> [Problem requirements] From the data that follows, copy every line holding the string "scene".

[Collected data start]

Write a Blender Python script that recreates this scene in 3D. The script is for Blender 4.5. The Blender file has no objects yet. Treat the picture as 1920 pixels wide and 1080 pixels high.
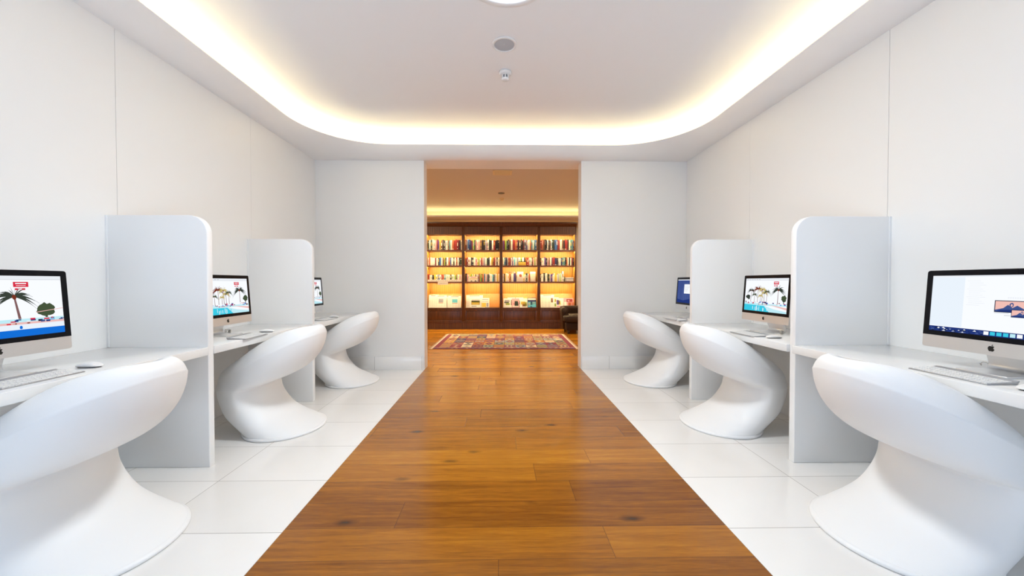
import bpy, bmesh, math, random
from mathutils import Vector, Matrix
random.seed(7)
S = bpy.context.scene
COL = S.collection
PI = math.pi

# ------------------------------------------------------------------ materials
def srgb(r, g, b):
    f = lambda c: (c / 12.92) if c <= 0.04045 else ((c + 0.055) / 1.055) ** 2.4
    return (f(r / 255), f(g / 255), f(b / 255), 1)

def new_mat(name):
    m = bpy.data.materials.new(name)
    m.use_nodes = True
    nt = m.node_tree
    return m, nt, nt.nodes['Principled BSDF']

def mat(name, col, rough=0.5, metal=0.0, spec=0.5, bump=0.0, bscale=60, coat=0.0):
    m, nt, b = new_mat(name)
    b.inputs['Base Color'].default_value = col
    b.inputs['Roughness'].default_value = rough
    b.inputs['Metallic'].default_value = metal
    b.inputs['Specular IOR Level'].default_value = spec
    b.inputs['Coat Weight'].default_value = coat
    if bump:
        tc = nt.nodes.new('ShaderNodeTexCoord')
        n = nt.nodes.new('ShaderNodeTexNoise'); n.inputs['Scale'].default_value = bscale
        n.inputs['Detail'].default_value = 4
        bp = nt.nodes.new('ShaderNodeBump'); bp.inputs['Strength'].default_value = bump
        bp.inputs['Distance'].default_value = 0.01
        nt.links.new(tc.outputs['Object'], n.inputs['Vector'])
        nt.links.new(n.outputs['Fac'], bp.inputs['Height'])
        nt.links.new(bp.outputs['Normal'], b.inputs['Normal'])
    return m

def emit(name, col, strength):
    m, nt, b = new_mat(name)
    b.inputs['Base Color'].default_value = (0, 0, 0, 1)
    b.inputs['Specular IOR Level'].default_value = 0.0
    b.inputs['Emission Color'].default_value = col
    b.inputs['Emission Strength'].default_value = strength
    return m

def N(nt, typ, **kw):
    n = nt.nodes.new(typ)
    for k, v in kw.items():
        setattr(n, k, v)
    return n

def math_node(nt, op, a, b=None, c=None):
    n = nt.nodes.new('ShaderNodeMath'); n.operation = op
    for i, x in enumerate((a, b, c)):
        if x is None: continue
        if hasattr(x, 'is_linked'): nt.links.new(x, n.inputs[i])
        else: n.inputs[i].default_value = x
    return n.outputs[0]

def mixc(nt, fac, a, b, mode='MIX'):
    n = nt.nodes.new('ShaderNodeMix'); n.data_type = 'RGBA'; n.blend_type = mode
    for i, x in ((0, fac), (6, a), (7, b)):
        if hasattr(x, 'is_linked'): nt.links.new(x, n.inputs[i])
        else: n.inputs[i].default_value = x
    return n.outputs[2]

def ramp(nt, fac, stops):
    n = nt.nodes.new('ShaderNodeValToRGB')
    e = n.color_ramp.elements
    while len(e) < len(stops): e.new(0.5)
    for i, (p, c) in enumerate(stops):
        e[i].position = p; e[i].color = c
    nt.links.new(fac, n.inputs[0])
    return n.outputs[0]

def wood_floor_mat():
    m, nt, b = new_mat('oiled_plank_floor')
    tc = N(nt, 'ShaderNodeTexCoord'); sp = N(nt, 'ShaderNodeSeparateXYZ')
    nt.links.new(tc.outputs['Object'], sp.inputs[0])
    X, Y = sp.outputs[0], sp.outputs[1]
    PW = 0.2035
    yy = math_node(nt, 'DIVIDE', math_node(nt, 'ADD', Y, 5 * PW - 1.53), PW)
    row = math_node(nt, 'FLOOR', yy)
    fy = math_node(nt, 'SUBTRACT', yy, row)
    wn = N(nt, 'ShaderNodeTexWhiteNoise', noise_dimensions='1D'); nt.links.new(row, wn.inputs['W'])
    xx = math_node(nt, 'DIVIDE', math_node(nt, 'ADD', X, math_node(nt, 'MULTIPLY', wn.outputs['Value'], 2.6)), 1.9)
    pl = math_node(nt, 'FLOOR', xx)
    fx = math_node(nt, 'SUBTRACT', xx, pl)
    cm = N(nt, 'ShaderNodeCombineXYZ'); nt.links.new(row, cm.inputs[0]); nt.links.new(pl, cm.inputs[1])
    wn2 = N(nt, 'ShaderNodeTexWhiteNoise', noise_dimensions='3D'); nt.links.new(cm.outputs[0], wn2.inputs['Vector'])
    rnd = wn2.outputs['Value']
    # grain: noise stretched along the plank, offset per plank
    off = N(nt, 'ShaderNodeCombineXYZ')
    nt.links.new(math_node(nt, 'ADD', math_node(nt, 'MULTIPLY', X, 1.1), math_node(nt, 'MULTIPLY', rnd, 37.0)), off.inputs[0])
    nt.links.new(math_node(nt, 'ADD', math_node(nt, 'MULTIPLY', Y, 17.0), math_node(nt, 'MULTIPLY', rnd, 91.0)), off.inputs[1])
    g = N(nt, 'ShaderNodeTexNoise'); g.inputs['Scale'].default_value = 1.6; g.inputs['Detail'].default_value = 7
    g.inputs['Roughness'].default_value = 0.62; g.inputs['Distortion'].default_value = 0.9
    nt.links.new(off.outputs[0], g.inputs['Vector'])
    off2 = N(nt, 'ShaderNodeCombineXYZ')
    nt.links.new(math_node(nt, 'MULTIPLY', X, 9.0), off2.inputs[0])
    nt.links.new(math_node(nt, 'MULTIPLY', Y, 170.0), off2.inputs[1])
    g2 = N(nt, 'ShaderNodeTexNoise'); g2.inputs['Scale'].default_value = 1.5; g2.inputs['Detail'].default_value = 3
    nt.links.new(off2.outputs[0], g2.inputs['Vector'])
    rt = N(nt, 'ShaderNodeValToRGB'); rt.color_ramp.interpolation = 'CONSTANT'
    el = rt.color_ramp.elements; vals = {0: .5, 4: .5, 5: .42, 6: .34, 7: .55, 8: .1, 9: .62, 10: .5, 11: .62, 12: .45, 13: .6, 14: .5, 15: .65}
    while len(el) < len(vals): el.new(0.5)
    for k, (rw, v) in enumerate(vals.items()): el[k].position = (rw - .01) / 24 if rw else 0; el[k].color = (v, v, v, 1)
    nt.links.new(math_node(nt, 'DIVIDE', row, 24.0), rt.inputs[0])
    rnd_t = math_node(nt, 'ADD', math_node(nt, 'MULTIPLY', rnd, 0.2), math_node(nt, 'MULTIPLY', rt.outputs[0], 0.7))
    tone = math_node(nt, 'ADD', rnd_t,
                     math_node(nt, 'ADD', math_node(nt, 'MULTIPLY', g.outputs['Fac'], 0.66), math_node(nt, 'MULTIPLY', g2.outputs['Fac'], 0.30)))
    tone = math_node(nt, 'SUBTRACT', tone, 0.47)
    c = ramp(nt, tone, [(0.15, (0.12, 0.034, 0.003, 1)), (0.38, (0.24, 0.080, 0.005, 1)),
                        (0.6, (0.38, 0.142, 0.008, 1)), (0.85, (0.56, 0.25, 0.018, 1))])
    # knots
    kv = N(nt, 'ShaderNodeCombineXYZ')
    nt.links.new(math_node(nt, 'MULTIPLY', X, 2.1), kv.inputs[0]); nt.links.new(math_node(nt, 'MULTIPLY', Y, 5.2), kv.inputs[1])
    vo = N(nt, 'ShaderNodeTexVoronoi'); vo.inputs['Scale'].default_value = 1.0
    wob = N(nt, 'ShaderNodeTexNoise'); wob.inputs['Scale'].default_value = 9; nt.links.new(tc.outputs['Object'], wob.inputs['Vector'])
    nt.links.new(kv.outputs[0], vo.inputs['Vector'])
    kd = math_node(nt, 'ADD', vo.outputs['Distance'], math_node(nt, 'MULTIPLY', math_node(nt, 'SUBTRACT', wob.outputs['Fac'], 0.5), 0.16))
    sep = N(nt, 'ShaderNodeSeparateColor'); nt.links.new(vo.outputs['Color'], sep.inputs[0])
    pick = math_node(nt, 'GREATER_THAN', sep.outputs[0], 0.3)
    kn = N(nt, 'ShaderNodeMapRange'); kn.inputs[1].default_value = 0.015; kn.inputs[2].default_value = 0.15
    kn.inputs[3].default_value = 1; kn.inputs[4].default_value = 0
    nt.links.new(kd, kn.inputs[0])
    c = mixc(nt, math_node(nt, 'MULTIPLY', math_node(nt, 'MULTIPLY', kn.outputs[0], pick), 0.85), c, (0.025, 0.01, 0.004, 1))
    # seams between planks
    e1 = math_node(nt, 'LESS_THAN', fy, 0.012); e2 = math_node(nt, 'LESS_THAN', fx, 0.0014)
    seam = math_node(nt, 'MAXIMUM', e1, e2)
    c = mixc(nt, math_node(nt, 'MULTIPLY', seam, 0.7), c, (0.05, 0.018, 0.006, 1))
    nt.links.new(c, b.inputs['Base Color'])
    r = math_node(nt, 'ADD', math_node(nt, 'MULTIPLY', g.outputs['Fac'], 0.12), 0.13)
    nt.links.new(r, b.inputs['Roughness'])
    b.inputs['Specular IOR Level'].default_value = 0.36
    bp = N(nt, 'ShaderNodeBump'); bp.inputs['Strength'].default_value = 0.12; bp.inputs['Distance'].default_value = 0.004
    nt.links.new(math_node(nt, 'SUBTRACT', g2.outputs['Fac'], math_node(nt, 'MULTIPLY', seam, 0.8)), bp.inputs['Height'])
    nt.links.new(bp.outputs['Normal'], b.inputs['Normal'])
    return m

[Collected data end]

> [Exercise result]
Write a Blender Python script that recreates this scene in 3D. The script is for Blender 4.5. The Blender file has no objects yet. Treat the picture as 1920 pixels wide and 1080 pixels high.
S = bpy.context.scene